The entries below are to be repeated exactly as they stand.
#####
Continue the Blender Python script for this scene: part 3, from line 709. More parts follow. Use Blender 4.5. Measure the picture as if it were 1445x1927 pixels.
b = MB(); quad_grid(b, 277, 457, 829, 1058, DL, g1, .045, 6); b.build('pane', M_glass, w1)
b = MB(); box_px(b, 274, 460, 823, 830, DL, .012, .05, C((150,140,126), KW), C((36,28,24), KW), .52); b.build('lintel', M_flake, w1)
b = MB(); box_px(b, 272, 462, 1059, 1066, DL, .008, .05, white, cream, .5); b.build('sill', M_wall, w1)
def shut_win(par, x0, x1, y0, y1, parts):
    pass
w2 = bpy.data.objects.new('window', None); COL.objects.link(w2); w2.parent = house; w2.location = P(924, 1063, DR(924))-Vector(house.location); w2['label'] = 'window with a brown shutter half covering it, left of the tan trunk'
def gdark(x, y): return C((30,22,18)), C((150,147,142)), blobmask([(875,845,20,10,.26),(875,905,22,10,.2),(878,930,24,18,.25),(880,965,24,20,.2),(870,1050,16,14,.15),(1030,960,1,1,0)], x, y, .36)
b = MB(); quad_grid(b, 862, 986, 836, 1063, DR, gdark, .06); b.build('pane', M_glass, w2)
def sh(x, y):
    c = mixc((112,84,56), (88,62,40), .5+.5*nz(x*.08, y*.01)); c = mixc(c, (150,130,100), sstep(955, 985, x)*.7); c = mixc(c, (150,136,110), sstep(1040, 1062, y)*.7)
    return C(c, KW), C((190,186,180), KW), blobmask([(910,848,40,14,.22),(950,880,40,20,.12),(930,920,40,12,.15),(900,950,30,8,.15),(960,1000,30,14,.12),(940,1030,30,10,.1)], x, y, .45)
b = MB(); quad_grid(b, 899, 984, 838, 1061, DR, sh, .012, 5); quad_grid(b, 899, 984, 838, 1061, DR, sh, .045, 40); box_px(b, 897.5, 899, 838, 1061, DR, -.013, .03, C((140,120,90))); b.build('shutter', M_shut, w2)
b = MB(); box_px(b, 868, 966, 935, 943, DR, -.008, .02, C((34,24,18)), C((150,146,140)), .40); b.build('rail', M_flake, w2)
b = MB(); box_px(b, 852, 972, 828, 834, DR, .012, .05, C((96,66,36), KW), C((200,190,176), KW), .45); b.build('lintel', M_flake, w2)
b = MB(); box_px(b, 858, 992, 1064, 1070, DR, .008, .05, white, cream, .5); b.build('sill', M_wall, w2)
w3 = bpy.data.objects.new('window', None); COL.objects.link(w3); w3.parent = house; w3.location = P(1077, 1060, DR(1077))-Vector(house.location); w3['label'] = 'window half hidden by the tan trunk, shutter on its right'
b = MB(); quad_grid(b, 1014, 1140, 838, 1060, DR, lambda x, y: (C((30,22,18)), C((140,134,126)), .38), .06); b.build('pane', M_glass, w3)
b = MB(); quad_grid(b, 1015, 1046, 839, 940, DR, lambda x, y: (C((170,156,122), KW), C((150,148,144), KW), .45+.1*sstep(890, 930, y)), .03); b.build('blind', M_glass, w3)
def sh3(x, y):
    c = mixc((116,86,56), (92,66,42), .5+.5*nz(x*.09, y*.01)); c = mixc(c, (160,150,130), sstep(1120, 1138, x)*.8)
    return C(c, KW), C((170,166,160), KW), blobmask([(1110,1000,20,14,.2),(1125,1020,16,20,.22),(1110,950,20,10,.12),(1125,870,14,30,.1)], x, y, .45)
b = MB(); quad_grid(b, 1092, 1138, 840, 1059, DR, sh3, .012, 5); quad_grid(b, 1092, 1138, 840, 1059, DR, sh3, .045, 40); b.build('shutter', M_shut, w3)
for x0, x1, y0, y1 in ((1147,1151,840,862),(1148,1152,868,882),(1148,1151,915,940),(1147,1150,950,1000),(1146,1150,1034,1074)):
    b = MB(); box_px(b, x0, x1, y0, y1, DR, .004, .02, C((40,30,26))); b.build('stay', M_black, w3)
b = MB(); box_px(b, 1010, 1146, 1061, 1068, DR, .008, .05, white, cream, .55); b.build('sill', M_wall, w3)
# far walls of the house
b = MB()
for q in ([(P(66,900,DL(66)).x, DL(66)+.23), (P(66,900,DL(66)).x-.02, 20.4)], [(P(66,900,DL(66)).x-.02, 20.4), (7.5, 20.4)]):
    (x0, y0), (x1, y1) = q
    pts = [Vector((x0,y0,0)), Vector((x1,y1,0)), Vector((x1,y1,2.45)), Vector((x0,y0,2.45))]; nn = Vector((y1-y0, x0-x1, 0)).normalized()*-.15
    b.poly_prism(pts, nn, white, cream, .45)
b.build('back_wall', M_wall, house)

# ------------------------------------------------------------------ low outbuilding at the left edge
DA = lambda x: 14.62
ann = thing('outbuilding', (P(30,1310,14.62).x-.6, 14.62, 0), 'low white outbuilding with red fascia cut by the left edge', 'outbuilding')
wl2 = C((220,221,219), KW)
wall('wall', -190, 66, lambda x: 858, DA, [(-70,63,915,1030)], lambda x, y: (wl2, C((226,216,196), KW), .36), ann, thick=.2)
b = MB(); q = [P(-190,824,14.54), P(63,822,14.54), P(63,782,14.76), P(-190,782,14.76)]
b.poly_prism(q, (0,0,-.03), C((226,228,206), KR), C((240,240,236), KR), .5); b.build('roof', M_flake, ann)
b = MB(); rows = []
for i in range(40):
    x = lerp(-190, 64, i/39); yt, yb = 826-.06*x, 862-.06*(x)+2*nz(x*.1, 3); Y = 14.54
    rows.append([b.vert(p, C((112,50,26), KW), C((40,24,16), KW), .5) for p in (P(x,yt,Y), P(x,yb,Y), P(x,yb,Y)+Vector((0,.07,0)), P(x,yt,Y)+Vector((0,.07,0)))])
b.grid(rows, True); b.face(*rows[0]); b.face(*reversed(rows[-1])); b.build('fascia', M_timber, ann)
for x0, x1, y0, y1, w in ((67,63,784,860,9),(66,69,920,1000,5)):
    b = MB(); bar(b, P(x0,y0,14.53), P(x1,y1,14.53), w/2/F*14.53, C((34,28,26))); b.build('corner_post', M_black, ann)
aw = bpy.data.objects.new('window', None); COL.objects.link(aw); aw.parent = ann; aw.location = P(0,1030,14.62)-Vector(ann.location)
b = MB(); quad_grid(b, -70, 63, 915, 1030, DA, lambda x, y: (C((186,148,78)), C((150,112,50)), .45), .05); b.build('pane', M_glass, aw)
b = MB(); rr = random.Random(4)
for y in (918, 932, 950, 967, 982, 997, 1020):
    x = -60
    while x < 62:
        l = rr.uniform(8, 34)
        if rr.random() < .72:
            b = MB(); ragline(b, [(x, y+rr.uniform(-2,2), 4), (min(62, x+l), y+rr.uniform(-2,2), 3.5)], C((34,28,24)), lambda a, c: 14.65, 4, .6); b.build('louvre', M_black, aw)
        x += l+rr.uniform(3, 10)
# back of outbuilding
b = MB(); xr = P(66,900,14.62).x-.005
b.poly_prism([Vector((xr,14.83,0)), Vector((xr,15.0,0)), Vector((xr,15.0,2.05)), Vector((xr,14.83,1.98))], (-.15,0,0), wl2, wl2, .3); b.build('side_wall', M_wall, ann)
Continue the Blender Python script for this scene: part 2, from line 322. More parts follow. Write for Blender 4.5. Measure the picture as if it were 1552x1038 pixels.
#####
## OUTPUT
Continue the Blender Python script for this scene: part 3, from line 709. More parts follow. Use Blender 4.5. Measure the picture as if it were 1445x1927 pixels.
b = MB(); quad_grid(b, 277, 457, 829, 1058, DL, g1, .045, 6); b.build('pane', M_glass, w1)
b = MB(); box_px(b, 274, 460, 823, 830, DL, .012, .05, C((150,140,126), KW), C((36,28,24), KW), .52); b.build('lintel', M_flake, w1)
b = MB(); box_px(b, 272, 462, 1059, 1066, DL, .008, .05, white, cream, .5); b.build('sill', M_wall, w1)
def shut_win(par, x0, x1, y0, y1, parts):
    pass
w2 = bpy.data.objects.new('window', None); COL.objects.link(w2); w2.parent = house; w2.location = P(924, 1063, DR(924))-Vector(house.location); w2['label'] = 'window with a brown shutter half covering it, left of the tan trunk'
def gdark(x, y): return C((30,22,18)), C((150,147,142)), blobmask([(875,845,20,10,.26),(875,905,22,10,.2),(878,930,24,18,.25),(880,965,24,20,.2),(870,1050,16,14,.15),(1030,960,1,1,0)], x, y, .36)
b = MB(); quad_grid(b, 862, 986, 836, 1063, DR, gdark, .06); b.build('pane', M_glass, w2)
def sh(x, y):
    c = mixc((112,84,56), (88,62,40), .5+.5*nz(x*.08, y*.01)); c = mixc(c, (150,130,100), sstep(955, 985, x)*.7); c = mixc(c, (150,136,110), sstep(1040, 1062, y)*.7)
    return C(c, KW), C((190,186,180), KW), blobmask([(910,848,40,14,.22),(950,880,40,20,.12),(930,920,40,12,.15),(900,950,30,8,.15),(960,1000,30,14,.12),(940,1030,30,10,.1)], x, y, .45)
b = MB(); quad_grid(b, 899, 984, 838, 1061, DR, sh, .012, 5); quad_grid(b, 899, 984, 838, 1061, DR, sh, .045, 40); box_px(b, 897.5, 899, 838, 1061, DR, -.013, .03, C((140,120,90))); b.build('shutter', M_shut, w2)
b = MB(); box_px(b, 868, 966, 935, 943, DR, -.008, .02, C((34,24,18)), C((150,146,140)), .40); b.build('rail', M_flake, w2)
b = MB(); box_px(b, 852, 972, 828, 834, DR, .012, .05, C((96,66,36), KW), C((200,190,176), KW), .45); b.build('lintel', M_flake, w2)
b = MB(); box_px(b, 858, 992, 1064, 1070, DR, .008, .05, white, cream, .5); b.build('sill', M_wall, w2)
w3 = bpy.data.objects.new('window', None); COL.objects.link(w3); w3.parent = house; w3.location = P(1077, 1060, DR(1077))-Vector(house.location); w3['label'] = 'window half hidden by the tan trunk, shutter on its right'
b = MB(); quad_grid(b, 1014, 1140, 838, 1060, DR, lambda x, y: (C((30,22,18)), C((140,134,126)), .38), .06); b.build('pane', M_glass, w3)
b = MB(); quad_grid(b, 1015, 1046, 839, 940, DR, lambda x, y: (C((170,156,122), KW), C((150,148,144), KW), .45+.1*sstep(890, 930, y)), .03); b.build('blind', M_glass, w3)
def sh3(x, y):
    c = mixc((116,86,56), (92,66,42), .5+.5*nz(x*.09, y*.01)); c = mixc(c, (160,150,130), sstep(1120, 1138, x)*.8)
    return C(c, KW), C((170,166,160), KW), blobmask([(1110,1000,20,14,.2),(1125,1020,16,20,.22),(1110,950,20,10,.12),(1125,870,14,30,.1)], x, y, .45)
b = MB(); quad_grid(b, 1092, 1138, 840, 1059, DR, sh3, .012, 5); quad_grid(b, 1092, 1138, 840, 1059, DR, sh3, .045, 40); b.build('shutter', M_shut, w3)
for x0, x1, y0, y1 in ((1147,1151,840,862),(1148,1152,868,882),(1148,1151,915,940),(1147,1150,950,1000),(1146,1150,1034,1074)):
    b = MB(); box_px(b, x0, x1, y0, y1, DR, .004, .02, C((40,30,26))); b.build('stay', M_black, w3)
b = MB(); box_px(b, 1010, 1146, 1061, 1068, DR, .008, .05, white, cream, .55); b.build('sill', M_wall, w3)
# far walls of the house
b = MB()
for q in ([(P(66,900,DL(66)).x, DL(66)+.23), (P(66,900,DL(66)).x-.02, 20.4)], [(P(66,900,DL(66)).x-.02, 20.4), (7.5, 20.4)]):
    (x0, y0), (x1, y1) = q
    pts = [Vector((x0,y0,0)), Vector((x1,y1,0)), Vector((x1,y1,2.45)), Vector((x0,y0,2.45))]; nn = Vector((y1-y0, x0-x1, 0)).normalized()*-.15
    b.poly_prism(pts, nn, white, cream, .45)
b.build('back_wall', M_wall, house)

# ------------------------------------------------------------------ low outbuilding at the left edge
DA = lambda x: 14.62
ann = thing('outbuilding', (P(30,1310,14.62).x-.6, 14.62, 0), 'low white outbuilding with red fascia cut by the left edge', 'outbuilding')
wl2 = C((220,221,219), KW)
wall('wall', -190, 66, lambda x: 858, DA, [(-70,63,915,1030)], lambda x, y: (wl2, C((226,216,196), KW), .36), ann, thick=.2)
b = MB(); q = [P(-190,824,14.54), P(63,822,14.54), P(63,782,14.76), P(-190,782,14.76)]
b.poly_prism(q, (0,0,-.03), C((226,228,206), KR), C((240,240,236), KR), .5); b.build('roof', M_flake, ann)
b = MB(); rows = []
for i in range(40):
    x = lerp(-190, 64, i/39); yt, yb = 826-.06*x, 862-.06*(x)+2*nz(x*.1, 3); Y = 14.54
    rows.append([b.vert(p, C((112,50,26), KW), C((40,24,16), KW), .5) for p in (P(x,yt,Y), P(x,yb,Y), P(x,yb,Y)+Vector((0,.07,0)), P(x,yt,Y)+Vector((0,.07,0)))])
b.grid(rows, True); b.face(*rows[0]); b.face(*reversed(rows[-1])); b.build('fascia', M_timber, ann)
for x0, x1, y0, y1, w in ((67,63,784,860,9),(66,69,920,1000,5)):
    b = MB(); bar(b, P(x0,y0,14.53), P(x1,y1,14.53), w/2/F*14.53, C((34,28,26))); b.build('corner_post', M_black, ann)
aw = bpy.data.objects.new('window', None); COL.objects.link(aw); aw.parent = ann; aw.location = P(0,1030,14.62)-Vector(ann.location)
b = MB(); quad_grid(b, -70, 63, 915, 1030, DA, lambda x, y: (C((186,148,78)), C((150,112,50)), .45), .05); b.build('pane', M_glass, aw)
b = MB(); rr = random.Random(4)
for y in (918, 932, 950, 967, 982, 997, 1020):
    x = -60
    while x < 62:
        l = rr.uniform(8, 34)
        if rr.random() < .72:
            b = MB(); ragline(b, [(x, y+rr.uniform(-2,2), 4), (min(62, x+l), y+rr.uniform(-2,2), 3.5)], C((34,28,24)), lambda a, c: 14.65, 4, .6); b.build('louvre', M_black, aw)
        x += l+rr.uniform(3, 10)
# back of outbuilding
b = MB(); xr = P(66,900,14.62).x-.005
b.poly_prism([Vector((xr,14.83,0)), Vector((xr,15.0,0)), Vector((xr,15.0,2.05)), Vector((xr,14.83,1.98))], (-.15,0,0), wl2, wl2, .3); b.build('side_wall', M_wall, ann)
Continue the Blender Python script for this scene: part 2, from line 322. More parts follow. Write for Blender 4.5. Measure the picture as if it were 1552x1038 pixels.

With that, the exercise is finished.